Information supplied —
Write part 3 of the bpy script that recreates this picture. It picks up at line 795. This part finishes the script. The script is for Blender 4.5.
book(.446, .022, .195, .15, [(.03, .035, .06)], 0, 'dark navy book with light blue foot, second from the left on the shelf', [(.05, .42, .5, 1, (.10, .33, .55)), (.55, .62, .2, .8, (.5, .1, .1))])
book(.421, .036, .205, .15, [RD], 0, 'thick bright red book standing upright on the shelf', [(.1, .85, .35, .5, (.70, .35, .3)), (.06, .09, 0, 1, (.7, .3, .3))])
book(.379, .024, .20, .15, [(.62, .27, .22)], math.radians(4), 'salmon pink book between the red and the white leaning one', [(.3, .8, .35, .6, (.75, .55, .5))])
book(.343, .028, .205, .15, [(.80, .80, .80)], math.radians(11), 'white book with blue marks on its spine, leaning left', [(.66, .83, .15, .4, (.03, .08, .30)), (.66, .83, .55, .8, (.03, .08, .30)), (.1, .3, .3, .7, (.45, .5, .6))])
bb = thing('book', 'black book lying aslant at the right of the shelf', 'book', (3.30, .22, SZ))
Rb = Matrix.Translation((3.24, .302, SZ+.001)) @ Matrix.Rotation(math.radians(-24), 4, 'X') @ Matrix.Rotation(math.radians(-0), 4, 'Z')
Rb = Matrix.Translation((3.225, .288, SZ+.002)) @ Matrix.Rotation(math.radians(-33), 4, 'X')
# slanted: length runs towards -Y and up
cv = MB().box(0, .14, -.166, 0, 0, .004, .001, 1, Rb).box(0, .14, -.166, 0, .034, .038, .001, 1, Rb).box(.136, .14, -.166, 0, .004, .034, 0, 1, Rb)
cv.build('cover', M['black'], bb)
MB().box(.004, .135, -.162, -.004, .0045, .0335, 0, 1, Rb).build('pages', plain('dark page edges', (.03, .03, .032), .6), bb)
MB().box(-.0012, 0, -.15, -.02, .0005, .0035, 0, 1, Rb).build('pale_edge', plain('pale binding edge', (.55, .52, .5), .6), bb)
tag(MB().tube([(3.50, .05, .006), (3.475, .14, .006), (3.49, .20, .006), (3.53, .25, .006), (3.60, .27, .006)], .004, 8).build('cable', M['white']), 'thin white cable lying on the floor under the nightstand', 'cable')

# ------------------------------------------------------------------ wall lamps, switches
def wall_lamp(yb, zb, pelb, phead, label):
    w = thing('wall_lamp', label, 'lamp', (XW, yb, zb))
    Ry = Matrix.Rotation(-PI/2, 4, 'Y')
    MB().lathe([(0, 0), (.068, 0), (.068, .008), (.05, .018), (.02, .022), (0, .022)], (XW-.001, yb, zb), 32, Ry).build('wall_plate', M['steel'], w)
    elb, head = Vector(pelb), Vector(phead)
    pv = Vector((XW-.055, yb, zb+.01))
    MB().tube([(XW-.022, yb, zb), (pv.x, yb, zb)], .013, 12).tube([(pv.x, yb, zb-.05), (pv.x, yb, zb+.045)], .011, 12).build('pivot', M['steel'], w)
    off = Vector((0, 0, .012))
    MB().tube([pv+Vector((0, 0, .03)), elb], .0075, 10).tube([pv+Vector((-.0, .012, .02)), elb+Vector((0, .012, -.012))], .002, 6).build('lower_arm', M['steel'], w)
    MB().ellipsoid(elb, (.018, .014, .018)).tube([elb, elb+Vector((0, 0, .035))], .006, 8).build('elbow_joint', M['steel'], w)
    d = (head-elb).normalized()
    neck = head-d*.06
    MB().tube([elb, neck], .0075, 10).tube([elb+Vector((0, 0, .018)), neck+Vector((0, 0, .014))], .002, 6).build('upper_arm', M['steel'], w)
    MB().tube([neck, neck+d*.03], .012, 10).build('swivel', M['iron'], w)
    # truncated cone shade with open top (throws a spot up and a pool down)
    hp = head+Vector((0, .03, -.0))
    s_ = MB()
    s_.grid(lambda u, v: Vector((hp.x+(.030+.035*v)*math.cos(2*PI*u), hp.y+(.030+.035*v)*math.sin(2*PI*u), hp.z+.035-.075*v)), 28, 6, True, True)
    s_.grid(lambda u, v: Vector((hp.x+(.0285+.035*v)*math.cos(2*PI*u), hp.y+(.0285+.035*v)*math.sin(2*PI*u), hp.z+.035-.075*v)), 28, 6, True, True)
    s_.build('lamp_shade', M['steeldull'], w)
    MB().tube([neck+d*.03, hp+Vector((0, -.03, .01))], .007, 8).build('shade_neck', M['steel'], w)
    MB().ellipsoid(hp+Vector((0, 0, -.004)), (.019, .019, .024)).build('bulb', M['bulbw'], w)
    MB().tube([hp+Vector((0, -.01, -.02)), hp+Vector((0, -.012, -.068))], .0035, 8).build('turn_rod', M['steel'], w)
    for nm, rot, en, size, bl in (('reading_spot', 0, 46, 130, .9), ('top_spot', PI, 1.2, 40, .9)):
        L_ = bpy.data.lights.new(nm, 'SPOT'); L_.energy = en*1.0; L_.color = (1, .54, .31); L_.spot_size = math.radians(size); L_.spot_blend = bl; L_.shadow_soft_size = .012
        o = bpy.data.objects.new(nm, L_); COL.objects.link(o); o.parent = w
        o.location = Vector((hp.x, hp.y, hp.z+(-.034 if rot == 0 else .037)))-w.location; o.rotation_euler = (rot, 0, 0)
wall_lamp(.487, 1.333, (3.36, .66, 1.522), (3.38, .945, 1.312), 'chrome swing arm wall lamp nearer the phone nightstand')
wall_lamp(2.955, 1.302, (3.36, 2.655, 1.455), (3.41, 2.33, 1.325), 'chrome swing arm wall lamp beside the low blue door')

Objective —
Copy all the lines, exactly.

Task answer —
Write part 3 of the bpy script that recreates this picture. It picks up at line 795. This part finishes the script. The script is for Blender 4.5.
book(.446, .022, .195, .15, [(.03, .035, .06)], 0, 'dark navy book with light blue foot, second from the left on the shelf', [(.05, .42, .5, 1, (.10, .33, .55)), (.55, .62, .2, .8, (.5, .1, .1))])
book(.421, .036, .205, .15, [RD], 0, 'thick bright red book standing upright on the shelf', [(.1, .85, .35, .5, (.70, .35, .3)), (.06, .09, 0, 1, (.7, .3, .3))])
book(.379, .024, .20, .15, [(.62, .27, .22)], math.radians(4), 'salmon pink book between the red and the white leaning one', [(.3, .8, .35, .6, (.75, .55, .5))])
book(.343, .028, .205, .15, [(.80, .80, .80)], math.radians(11), 'white book with blue marks on its spine, leaning left', [(.66, .83, .15, .4, (.03, .08, .30)), (.66, .83, .55, .8, (.03, .08, .30)), (.1, .3, .3, .7, (.45, .5, .6))])
bb = thing('book', 'black book lying aslant at the right of the shelf', 'book', (3.30, .22, SZ))
Rb = Matrix.Translation((3.24, .302, SZ+.001)) @ Matrix.Rotation(math.radians(-24), 4, 'X') @ Matrix.Rotation(math.radians(-0), 4, 'Z')
Rb = Matrix.Translation((3.225, .288, SZ+.002)) @ Matrix.Rotation(math.radians(-33), 4, 'X')
# slanted: length runs towards -Y and up
cv = MB().box(0, .14, -.166, 0, 0, .004, .001, 1, Rb).box(0, .14, -.166, 0, .034, .038, .001, 1, Rb).box(.136, .14, -.166, 0, .004, .034, 0, 1, Rb)
cv.build('cover', M['black'], bb)
MB().box(.004, .135, -.162, -.004, .0045, .0335, 0, 1, Rb).build('pages', plain('dark page edges', (.03, .03, .032), .6), bb)
MB().box(-.0012, 0, -.15, -.02, .0005, .0035, 0, 1, Rb).build('pale_edge', plain('pale binding edge', (.55, .52, .5), .6), bb)
tag(MB().tube([(3.50, .05, .006), (3.475, .14, .006), (3.49, .20, .006), (3.53, .25, .006), (3.60, .27, .006)], .004, 8).build('cable', M['white']), 'thin white cable lying on the floor under the nightstand', 'cable')

# ------------------------------------------------------------------ wall lamps, switches
def wall_lamp(yb, zb, pelb, phead, label):
    w = thing('wall_lamp', label, 'lamp', (XW, yb, zb))
    Ry = Matrix.Rotation(-PI/2, 4, 'Y')
    MB().lathe([(0, 0), (.068, 0), (.068, .008), (.05, .018), (.02, .022), (0, .022)], (XW-.001, yb, zb), 32, Ry).build('wall_plate', M['steel'], w)
    elb, head = Vector(pelb), Vector(phead)
    pv = Vector((XW-.055, yb, zb+.01))
    MB().tube([(XW-.022, yb, zb), (pv.x, yb, zb)], .013, 12).tube([(pv.x, yb, zb-.05), (pv.x, yb, zb+.045)], .011, 12).build('pivot', M['steel'], w)
    off = Vector((0, 0, .012))
    MB().tube([pv+Vector((0, 0, .03)), elb], .0075, 10).tube([pv+Vector((-.0, .012, .02)), elb+Vector((0, .012, -.012))], .002, 6).build('lower_arm', M['steel'], w)
    MB().ellipsoid(elb, (.018, .014, .018)).tube([elb, elb+Vector((0, 0, .035))], .006, 8).build('elbow_joint', M['steel'], w)
    d = (head-elb).normalized()
    neck = head-d*.06
    MB().tube([elb, neck], .0075, 10).tube([elb+Vector((0, 0, .018)), neck+Vector((0, 0, .014))], .002, 6).build('upper_arm', M['steel'], w)
    MB().tube([neck, neck+d*.03], .012, 10).build('swivel', M['iron'], w)
    # truncated cone shade with open top (throws a spot up and a pool down)
    hp = head+Vector((0, .03, -.0))
    s_ = MB()
    s_.grid(lambda u, v: Vector((hp.x+(.030+.035*v)*math.cos(2*PI*u), hp.y+(.030+.035*v)*math.sin(2*PI*u), hp.z+.035-.075*v)), 28, 6, True, True)
    s_.grid(lambda u, v: Vector((hp.x+(.0285+.035*v)*math.cos(2*PI*u), hp.y+(.0285+.035*v)*math.sin(2*PI*u), hp.z+.035-.075*v)), 28, 6, True, True)
    s_.build('lamp_shade', M['steeldull'], w)
    MB().tube([neck+d*.03, hp+Vector((0, -.03, .01))], .007, 8).build('shade_neck', M['steel'], w)
    MB().ellipsoid(hp+Vector((0, 0, -.004)), (.019, .019, .024)).build('bulb', M['bulbw'], w)
    MB().tube([hp+Vector((0, -.01, -.02)), hp+Vector((0, -.012, -.068))], .0035, 8).build('turn_rod', M['steel'], w)
    for nm, rot, en, size, bl in (('reading_spot', 0, 46, 130, .9), ('top_spot', PI, 1.2, 40, .9)):
        L_ = bpy.data.lights.new(nm, 'SPOT'); L_.energy = en*1.0; L_.color = (1, .54, .31); L_.spot_size = math.radians(size); L_.spot_blend = bl; L_.shadow_soft_size = .012
        o = bpy.data.objects.new(nm, L_); COL.objects.link(o); o.parent = w
        o.location = Vector((hp.x, hp.y, hp.z+(-.034 if rot == 0 else .037)))-w.location; o.rotation_euler = (rot, 0, 0)
wall_lamp(.487, 1.333, (3.36, .66, 1.522), (3.38, .945, 1.312), 'chrome swing arm wall lamp nearer the phone nightstand')
wall_lamp(2.955, 1.302, (3.36, 2.655, 1.455), (3.41, 2.33, 1.325), 'chrome swing arm wall lamp beside the low blue door')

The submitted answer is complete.